Overall viewing numbers on RTE Player, RTE's on demand catch-up TV service, also increased dramatically over the weekend as viewers caught up with televised election content with streaming numbers hitting in excess of 25,000 on Saturday. Users of RTE.ie’s other services, including Aertel On-line and Aertel Mobile, as well as RTE.ie’s mobile site increased over the election weekend. Unique visitors to RTE Aertel On-line increased by 42% while page impressions increased by 114%. Traffic to the dedicated Aertel Mobile site and m.rte.ie increased by 32% and 158% respectively.
There is no doubting the turbulent nature of the times we are living in — a watershed of social, political and economic change. Within the short span of last year, three decades of unchallenged confidence in the market have reeled and crumbled.
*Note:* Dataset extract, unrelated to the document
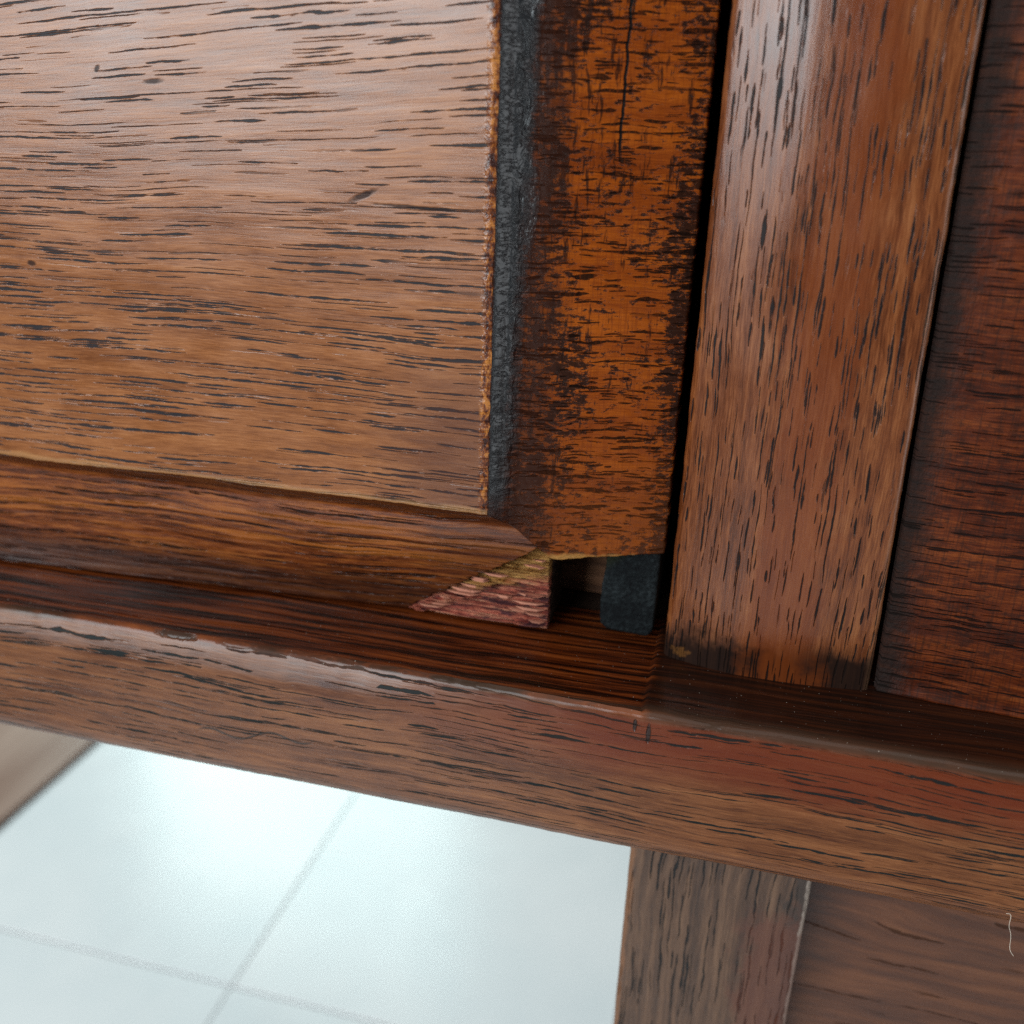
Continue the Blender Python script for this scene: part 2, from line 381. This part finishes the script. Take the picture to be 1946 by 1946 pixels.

Assumptions about the power of the market for almost limitless good have been tested and exposed. In a world where market thinking has dominated, it is possible to regard only the measurable as valuable and to reject as less tangible, and therefore less important, those other values that are in the aesthetic or the cultural, in the experiences and events that unify and bind communities together or in things that uplift or inspire or inform.
These things in the pure market can be seen as second-rate but to the Irish public they are not. They pose for us more fundamental questions. These are questions about quality, not quantity, and they are more difficult to debate and more challenging to answer. They include such questions as "What broadcasting serves the community best?", "How is broadcasting to survive as a social value, and not simply as a consumer proposition?", "How can we properly value independent news, creative drama and comedy, excellence in classical and traditional music?", "How can we ensure free-to-air coverage of sports, so that the entire community shares the experience?" and "How do we keep a place on the airwaves for the faces and voices of our own children?"
A public service broadcasting organisation like RTE has to heed these questions of quality. We must also be efficient, effective, transparent and accountable. We must not be wasteful or presumptuous in any way about the public funds and commercial revenue that pay for television and radio programmes. Equally, however, we should not regard the market as the be-all and end-all. There are more important tests than those of the market. The test for us in RTE is to be resilient and effective in these troubled times and never to lose sight of our core purpose of serving the Irish people.